■ TO BE DONE:
Leave out the pictures and set down exactly the lines from the start of the listing through the one with "c.done(LETTER, 'pale yellow", both included.

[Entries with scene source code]
=====

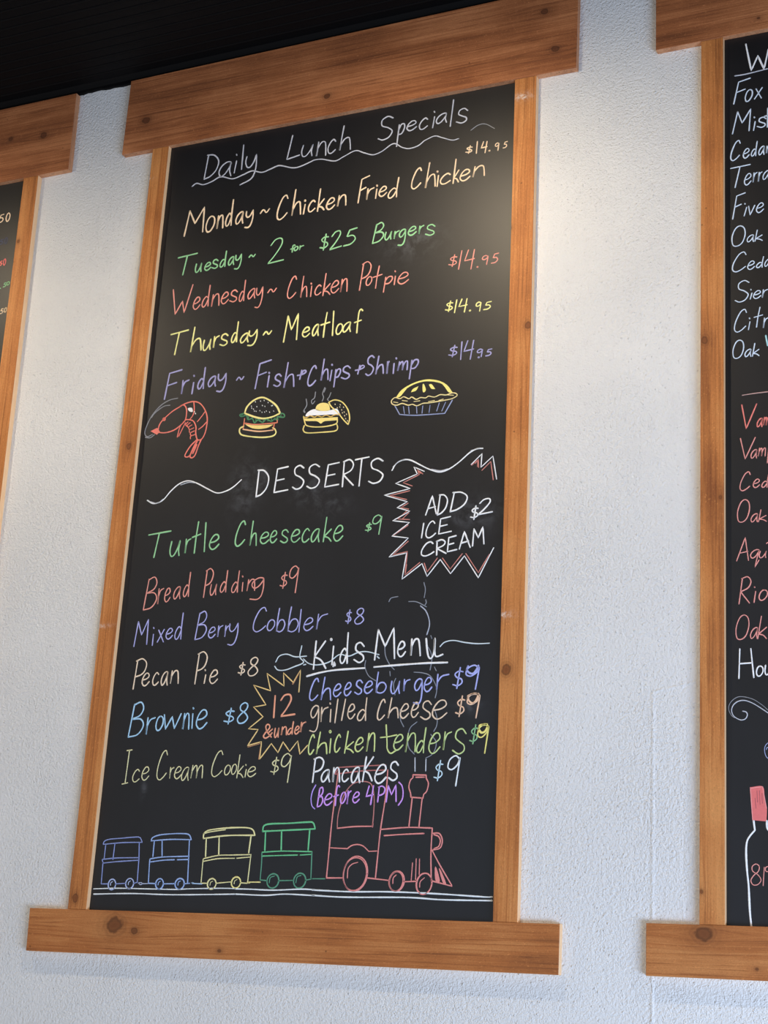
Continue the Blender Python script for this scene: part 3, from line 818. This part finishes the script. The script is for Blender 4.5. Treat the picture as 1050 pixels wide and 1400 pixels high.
c.text(O_, IC, 9, 'JceCreamCookie', '80 157 422 665, 152 208 555 650, 215 272 538 638, 318 399 426 636, 404 444 543 628, 438 492 536 628, 486 544 540 640, 548 640 526 626, 692 778 428 614, 780 830 526 602, 828 872 520 598, 864 918 456 622, 920 938 556 616, 938 1002 536 614', slope=-0.05)
c.dots(O_, IC, 9, '930,527')
c.text(P_, IC, 10, '$9', '245 311 672 798, 318 397 646 853')
c.done(LETTER, 'pale yellow chalk line Ice Cream Cookie $9', panel, board)

# ---- starburst "add ice cream"
c = W()
c.line(L_, BLUSH, 7, '440,240 405,210;405,210 415,245;415,245 305,300;305,300 368,322|350,355 215,388;215,388 330,415|340,440 290,470;290,470 345,480;345,480 270,548;270,548 350,552|340,590 240,660|340,700 235,795;235,795 335,770;335,770 318,930;318,930 420,845|450,850 470,910;470,910 540,815|575,815 628,890;628,890 710,785|735,785 820,915;820,915 895,790|775,180 820,140;820,140 822,195|845,215 905,155;905,155 922,280')
c.line(L_, BLUSH, 6, '410,218 425,236|800,168 815,150 814,190|300,548 345,505|330,860 322,915')
c.lift = 0.0003
c.line(L_, WHITE, 8, '450,222 380,192;380,192 403,240;403,240 255,305;255,305 355,340;355,340 178,385;178,385 335,430;335,430 265,470;265,470 352,495;352,495 235,560;235,560 350,572;350,572 230,665;230,665 342,678;342,678 210,808;210,808 330,780;330,780 298,960;298,960 435,853;435,853 470,940;470,940 560,825;560,825 630,922;630,922 725,800;725,800 820,950;820,950 925,745|772,175 845,102;845,102 838,195;838,195 920,118;920,118 945,275')
c.done('starburst_drawing', 'white and salmon spiky chalk starburst around Add Ice Cream', panel, board)
c = W()
c.text(L_, WHITE, 12, 'ADD$2', '454 538 384 526, 534 615 376 526, 622 750 358 504, 762 824 452 556, 812 921 402 524', slope=-0.12, slant=.08)
c.text(L_, WHITE, 11, 'ICE', '426 452 572 682, 456 533 557 682, 543 640 526 656', slope=-0.15, slant=-.02)
c.text(L_, WHITE, 12, 'CREAM', '424 522 698 807, 528 604 684 800, 602 678 656 778, 684 770 628 758, 774 864 596 738', slope=-0.15, slant=-.02)
c.done(LETTER, 'white chalk capitals ADD ICE CREAM $2', panel, board)

# ---- twelve and under burst
GOLD = (236, 196, 116); TANG = (244, 150, 112)
c = W()
c.line(N_, GOLD, 9, '493,680 505,530;505,530 455,615;455,615 388,550;388,550 392,640;392,640 275,553;275,553 300,672;300,672 183,633;183,633 268,768;268,768 183,783;183,783 248,850;248,850 148,932;148,932 215,937;215,937 145,1043')
c.line(P_, GOLD, 9, '93,597 188,570;188,570 175,690;175,690 255,583;255,583 300,645;300,645 335,572;335,572 380,637;380,637 435,565;435,565 450,655;450,655 502,595')
c.line(P_, (190, 130, 84), 6, '95,607 182,582|168,690 182,600|400,170 404,176 448,95')
c.done('starburst_drawing', 'gold chalk starburst around 12 and under', panel, board)
c = W()
c.text(P_, TANG, 14, '12', '264 288 250 412, 312 422 240 404', slope=-0.02, slant=-.04)
c.text(P_, TANG, 12, '&under', '195 268 446 552, 270 312 470 548, 316 364 462 532, 360 412 428 526, 408 450 458 524, 448 495 430 512', slope=-0.1)
c.done(LETTER, 'orange chalk words 12 & under inside the gold starburst', panel, board)

# ---- train smoke and faint flourishes (under the kids menu)
c = W(); FA = (132, 138, 150)
c.line(Q_, FA, 7, '498,82 508,130 500,185|510,200 514,220 505,236|395,212 450,215 515,248|258,213 275,188 320,178|545,445 552,465|520,512 545,560 552,610 540,680|570,660 582,685|230,510 235,580 262,640 295,678|430,695 490,700 540,720 575,775 585,820 575,870|100,615 95,660 120,720 170,755|265,690 268,720|305,738 290,780 300,850')
c.line(Q_, (170, 178, 196), 9, '475,242 510,275 532,330 535,380 518,438')
c.line(R_, FA, 7, '450,335 405,375 388,440 395,510 432,555|570,250 588,310 585,360 565,400|335,250 338,320 360,368|545,420 580,470 575,520 550,560 510,582')
c.line(R_, (200, 206, 214), 8, '437,580 437,672|512,590 510,670')
c.done('smoke_drawing', 'thin grey chalk curls of train smoke', panel, board)
c = W()
c.line(N_, (206, 222, 230), 9, '335,475 360,435 410,422 470,440 545,435|328,505 350,530 400,530 460,508 525,478 500,440 513,365|525,455 560,485 620,495 700,475 770,425 835,435 900,410 960,405 1040,425|525,495 540,492')
c.line(Q_, (206, 222, 230), 9, '608,520 640,490 700,478 780,492 860,500 945,497|165,570 185,575|178,588 192,600')
c.done('flourish_drawing', 'pale chalk ribbon flourish crossing the Kids Menu heading', panel, board)

# ---- train
TR = (226, 126, 120)
c = W()
c.line(T_, (180, 96, 92), 8, '188,84 330,76 470,70|165,125 330,105 470,100|165,125 190,84')
c.line(T_, TR, 9, '186,112 165,270 145,430 130,590 115,745;115,745 208,745|482,100 470,250 440,445 424,590 408,745')
c.line(T_, (190, 110, 104), 7, '180,448 182,390 195,325 225,240 275,182 340,168 385,188 400,262 398,350 390,440')
c.line(T_, TR, 9, '180,448 280,438 390,436|390,440 392,420')
c.line(T_, TR, 8, '140,565 240,570;240,570 265,552 300,545 335,555 368,586;368,586 416,584')
c.ell(T_, TR, 9, 288, 720, 72, 105); c.ell(T_, TR, 6, 284, 722, 70, 98)
c.line(T_, TR, 7, '240,745 245,690 270,662 302,652')
c.line(T_, TR, 9, '440,455 600,443 748,447;748,447 740,600 742,762|460,492 580,484 698,479|360,745 490,760|580,768 655,765')
c.ell(T_, TR, 10, 535, 765, 45, 60); c.ell(T_, TR, 10, 699, 780, 46, 63); c.ell(T_, TR, 6, 532, 766, 40, 58)
c.line(T_, TR, 7, '512,778 515,745 532,728|672,800 676,768 700,745')
c.line(T_, TR, 9, '628,265 608,440|688,265 668,440|632,128 712,130;712,130 712,148 725,180 715,225 697,245;697,245 692,268;692,268 620,262;620,262 618,238 608,200 618,160 632,145 632,128|650,143 700,142')
c.line(T_, TR, 9, '752,478 790,480 808,520 795,565 752,578|758,486 784,496 796,522 786,556 758,570')
c.line(T_, TR, 9, '744,575 800,680 868,795;868,795 742,762')
c.fill(T_, TR, '764,685 774,685 794,765 768,760 764,685|788,690 800,700 832,780 812,774 788,690')
c.line(T_, TR, 7, '630,655 622,760|652,630 648,755|672,632 670,725')
c.done('train_engine_drawing', 'red chalk steam engine', panel, board)
CB1 = (126, 142, 204); CB2 = (140, 170, 226); CY = (232, 224, 152); CG = (92, 196, 128); CG2 = (76, 146, 112)
c = W()
c.line(U_, CB1, 8, '105,472 115,450 150,437 230,430 310,423 355,425 373,458;373,458 240,460 105,472|122,480 112,570|185,470 172,575|352,460 350,565|98,575 200,565 350,563|105,600 200,590 350,580|98,575 105,600|104,595 92,742;92,742 140,742|350,565 338,728|190,742 260,738|312,740 340,730')
c.ell(U_, (160, 176, 222), 9, 165, 746, 25, 36); c.ell(U_, (160, 176, 222), 9, 286, 740, 27, 35)
c.line(U_, (180, 194, 230), 6, '155,752 158,735 170,726|276,748 280,730 292,722|345,738 362,733 374,741 362,748 352,744|370,741 412,740')
c.done('train_carriage_drawing', 'hindmost, dim blue chalk train carriage', panel, board)
c = W()
c.line(U_, CB2, 9, '432,448 445,425 490,408 570,400 640,398 690,405 709,440;709,440 570,438 432,448|455,450 445,555|508,445 508,550|695,440 690,550|430,570 520,558 692,553|428,592 520,580 592,577|612,577 690,575|425,572 422,600 414,738;414,738 465,740|690,555 682,735|518,742 600,740|655,742 696,738')
c.ell(U_, CB2, 10, 490, 742, 26, 36); c.ell(U_, CB2, 10, 628, 742, 31, 37)
c.line(U_, CB2, 6, '480,750 484,732 496,724|616,752 620,730 634,722')
c.line(U_, (160, 196, 236), 9, '712,735 722,737|715,739 780,742')
c.done('train_carriage_drawing', 'brighter blue chalk train carriage', panel, board)
c = W()
c.line(V_, CY, 11, '140,432 145,398 180,375 280,362 380,357 450,360 480,375 493,410;493,410 300,412 140,432|160,432 155,555|248,425 245,545|466,415 450,530')
c.line(V_, CY, 8, '145,398 190,386 290,372|140,570 240,548 330,545 466,542|140,588 240,570 353,567|368,567 465,558|140,570 136,600 124,738;124,738 166,738|465,545 442,735|228,738 332,728|395,735 440,738')
c.ell(V_, CY, 10, 197, 742, 29, 36); c.ell(V_, (240, 222, 130), 10, 363, 733, 31, 38)
c.line(V_, CY, 6, '185,752 190,732 204,724|350,742 355,722 370,712')
c.line(V_, (240, 220, 130), 10, '446,733 456,735|450,730 528,730')
c.done('train_carriage_drawing', 'yellow chalk train carriage', panel, board)
c = W()
c.line(V_, CG, 12, '545,380 555,345 600,332 720,328 850,320 890,325 905,366;905,366 720,375 545,383|565,390 560,515|675,382 672,510|867,375 856,512')
c.line(V_, CG, 9, '540,526 680,518 882,522|545,552 660,548 783,545|802,545 880,540')
c.line(V_, CG2, 9, '540,526 538,600 528,715;528,715 575,720|882,525 875,708|655,720 755,718|838,716 875,710')
c.ell(V_, CG2, 10, 615, 722, 40, 49); c.ell(V_, CG2, 10, 798, 720, 41, 51)
c.line(V_, CG2, 7, '590,735 598,700 626,688|772,735 782,695 808,684')
c.line(V_, CG2, 9, '886,707 970,707')
c.done('train_carriage_drawing', 'green chalk train carriage', panel, board)
c = W(); TK = (226, 234, 240)
c.line(U_, TK, 8, '40,776 200,772 400,776 600,780 690,776 900,772 1010,774')
c.line(U_, TK, 9, '40,812 300,808 560,816 800,815 1010,812')
c.line(V_, TK, 10, '360,776 450,778 620,785 800,778 900,782|360,812 560,820 700,812 900,822')
c.line(T_, TK, 10, '30,817 250,827 500,828 780,840 1050,858 1106,859|30,849 230,860 600,862 800,875 1050,880 1106,881')
c.done('train_track_drawing', 'white double chalk line of the train track', panel, board)

# ---- kids menu
c = W(); c.lift = 0.0005
c.text(N_, WHITE, 14, 'Kids', '586 684 326 531, 712 738 362 500, 768 838 270 492, 864 946 336 486', slope=-0.06, slant=.03)
c.dots(N_, WHITE, 18, '714,320')
c.line(N_, WHITE, 14, '735,478 728,505|738,485 740,500')
c.line(N_, WHITE, 14, '548,573 640,548 750,530 942,517')
c.text(Q_, WHITE, 14, 'Men', '154 304 386 618, 312 378 478 596, 402 480 460 590', slope=-0.03, slant=.02)
c.line(Q_, WHITE, 14, '514,466 520,540 530,590 548,600 566,560 574,464;574,464 572,560 585,588 626,574|158,660 300,648 500,634 658,629')
c.done('chalk_heading', 'bold white underlined chalk heading Kids Menu', panel, board)
CH = (160, 168, 236)
c = W(); c.lift = 0.0005
c.text(P_, CH, 12, 'Cheese', '511 584 132 294, 588 666 124 292, 674 736 170 268, 748 806 160 262, 820 884 144 252, 886 952 150 246', slope=-0.06)
c.text(Q_, CH, 12, 'burger', '166 246 690 844, 266 338 750 848, 354 408 740 832, 422 492 735 918, 494 558 725 834, 578 674 704 822', slope=-0.03, slant=.05)
c.text(Q_, CH, 12, '$9', '690 771 658 812, 780 884 642 818', slope=-0.06)
c.price.line(Q_, CH, 15, '800,655 792,680 810,700 835,704 860,675 870,650')
c.done(LETTER, 'periwinkle chalk line Cheeseburger $9', panel, board)
GC = (232, 202, 170); GC2 = (250, 190, 152)
c = W(); c.lift = 0.0005
c.text(P_, GC, 11, 'grilled', '513 584 318 508, 588 648 330 442, 652 668 345 440, 684 716 275 446, 730 768 275 430, 772 832 308 420, 838 914 266 432', slope=-0.06, slant=.05)
c.dots(P_, GC, 12, '657,308')
c.text(R_, GC, 12, 'Cheese', '174 239 176 328, 246 328 166 316, 331 398 205 316, 406 466 196 310, 470 555 186 324, 550 660 180 322', slope=-0.05)
c.text(R_, GC2, 12, '$9', '709 783 152 304, 788 888 134 313', slope=-0.06)
c.price.line(R_, GC2, 16, '800,170 808,192 835,208 862,175 872,146|800,158 830,145 870,144')
c.done(LETTER, 'tan chalk line grilled cheese $9', panel, board)
LM = (206, 222, 132)
c = W(); c.lift = 0.0005
c.text(P_, LM, 12, 'chicken', '503 556 516 664, 556 640 500 662, 648 668 545 652, 682 734 515 648, 750 822 494 654, 822 888 536 644, 900 968 505 644', slope=-0.05)
c.dots(P_, LM, 20, '657,500')
c.line(R_, LM, 11, '202,442 255,436 312,424|240,356 246,470 248,520 270,550 305,532')
c.text(R_, (190, 214, 132), 12, 'enders', '286 360 415 534, 366 446 405 548, 442 518 370 552, 526 614 404 557, 624 692 398 534, 688 792 376 560', slope=-0.05)
c.text(R_, (130, 190, 130), 11, '$', '806 872 350 490')
c.text(R_, (240, 224, 112), 12, '9', '860 948 344 554')
c.price.line(R_, (240, 224, 112), 16, '876,372 884,358 930,352|872,385 890,408 915,400 935,365')
c.done(LETTER, 'lime chalk line chicken tenders $9', panel, board)
c = W(); c.lift = 0.0006
c.text(P_, WHITE, 14, 'Panca', '530 620 670 854, 590 660 756 852, 668 728 740 854, 732 788 752 850, 795 866 738 858', slope=-0.05, slant=.05)
c.text(R_, WHITE, 14, 'Kes', '72 160 568 748, 156 246 620 762, 250 330 600 742', slope=-0.05)
c.text(R_, (190, 222, 240), 11, '$', '562 633 594 742')
c.text(R_, (226, 238, 246), 13, '9', '656 752 560 778')
c.done(LETTER, 'bold white chalk line Pancakes $9', panel, board)
VI = (206, 140, 246)
c = W(); c.lift = 0.0006
c.text(P_, (176, 140, 240), 10, '(', '522 564 862 1034', slant=0)
c.text(P_, VI, 12, 'Before', '562 615 876 1022, 612 676 920 1010, 676 728 864 1013, 722 770 910 998, 766 806 902 1004, 806 862 908 994', slope=-0.06)
c.text(P_, VI, 13, '4', '897 960 866 1006')
c.text(R_, VI, 12, 'PM)', '176 238 768 888, 234 314 760 888, 318 362 742 910', slope=0, slant=.03)
c.done(LETTER, 'violet chalk words (Before 4PM)', panel, board)

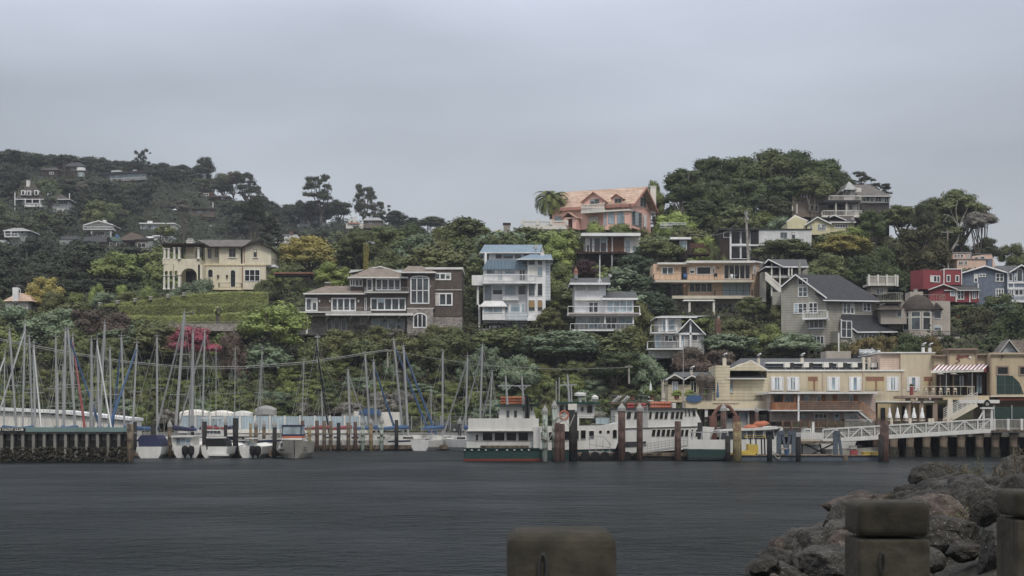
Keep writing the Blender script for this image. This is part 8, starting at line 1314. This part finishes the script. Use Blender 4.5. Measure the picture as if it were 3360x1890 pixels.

=====

■ RESPONSE:
Continue the Blender Python script for this scene: part 3, from line 818. This part finishes the script. The script is for Blender 4.5. Treat the picture as 1050 pixels wide and 1400 pixels high.
c.text(O_, IC, 9, 'JceCreamCookie', '80 157 422 665, 152 208 555 650, 215 272 538 638, 318 399 426 636, 404 444 543 628, 438 492 536 628, 486 544 540 640, 548 640 526 626, 692 778 428 614, 780 830 526 602, 828 872 520 598, 864 918 456 622, 920 938 556 616, 938 1002 536 614', slope=-0.05)
c.dots(O_, IC, 9, '930,527')
c.text(P_, IC, 10, '$9', '245 311 672 798, 318 397 646 853')
c.done(LETTER, 'pale yellow chalk line Ice Cream Cookie $9', panel, board)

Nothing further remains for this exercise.